Cinematic Candy: Why Paul Thomas Anderson’s ‘Licorice Pizza’ Will Sweeten Your Season

You’d think that people would have had enough of silly love songs
I look around me and I see it isn’t so
Some people want to fill the world with silly love songs
And what’s wrong with that?

‘Silly Love Songs’
by Paul McCartney

If the love song refuses to die, Ladies and gentleman, let us reintroduce you to the coming of age story, the cinematic trope with an arguably equivalent artistic resilience.

“It was the summer that everything changed!” “I lost my virginity…” “…my youthful idealism.” “…my very fucking soul, man!”

And what’s wrong with that…?

Licorice Pizza, a film originally titled an equally confusing Soggy Bottom, is a piece of celluloid eye-candy so likable it practically jumps off the screen and tackles you like an overly affectionate Shih Tzu, licking your face and affectionately humping your leg.

It marks the return of Paul Thomas Anderson to his own the mythically untapped Yoknapatawpha County (see: William Faulkner), the San Fernando Valley of 1970s Los Angeles.

Gary Valentine (played by Cooper Hoffman, scion of the late Phillip Seymour Hoffman) is the kind of Kid Hustler that the major entertainment metropolises on either coast churn out a dime a dozen. He is so sure of himself and so charming in his white suit and reality distortion field that he manages to suck in Alana Kane (Alana Haim of Cali power triplets Haim), who may or may not be ten or more years older, and works for the company which has come to do his class photos.

Initial disbelief that this pimply would-be Duddy Kravitz could suck in full grown women quickly gives way when we are admitted into the floundering fish factory of Alana’s life. For as focused as Gary Is, she is instead a total fucking mess, who will grab onto any lifeline she can find (entrepreneurship, politics, greasy washed up actors…whatta ya got?)

Kane starts out as Gary’s chaperone on a press junket to New York, promoting one of those annoying 70s kids films (“I will destroy you for humiliating me!”), and quickly becomes his business partner in his very successful water bed company. (Soooo ’70s, yes.)

The only thing which seems to sway Alana away from him are the obvious statutory rape laws; but hey, it’s the ’70s, right? It’s a pre-Watergate, post-Vietnam, free-for-all bacchanalia, one that mini tycoon Gary seems to be tailor made for. He is a man of his time and place.

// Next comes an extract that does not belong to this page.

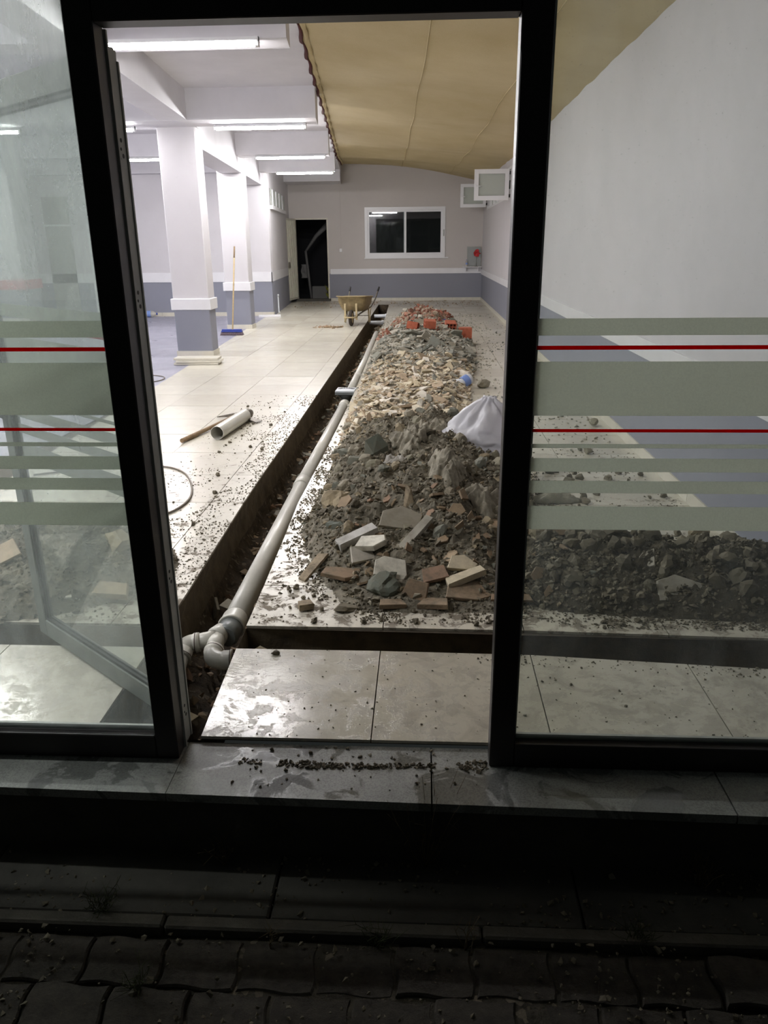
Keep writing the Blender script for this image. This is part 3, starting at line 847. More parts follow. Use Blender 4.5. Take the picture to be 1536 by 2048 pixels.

Gary’s home life is all ET. Dad appears to have never existed and his brother’s only job seems to be as a walking reaction shot. Same with Alana’s Jewish family: loud, lovable and hey…it turns out that it really is the whole real-life Haim family.

But it is Bradley Cooper’s Jon Peters who practically steals the movie. He can feel the Garys of the world gunning for him and he reacts by throwing tantrums and garbage cans and anything else he can get his hands on. And Sean Penn seems to be channeling a washed up Sean Penn as he saunters in as a washed up Jack Holden. Tom Waits, well…he’s just playing himself.

Still, despite the holes, the lovable ragamuffins, and the not so thinly veiled character types, it is a wonderful film. Wardrobe and hair seem to have their Oscar nominations locked. It looks beautiful, so try to see it in its blown up 70mm print that’s playing – where else? – on the two coasts. (And maybe Austin, the third coast?)

The two-hours-plus really does fly by, and just like the 1970s, you’re left with a hangover and a burning sensation that you’l tell yourself were definitely very much worth it.

Licorice Pizza is currently in select theaters in New York and Los Angeles, and opens wide via United Artists on Christmas Day.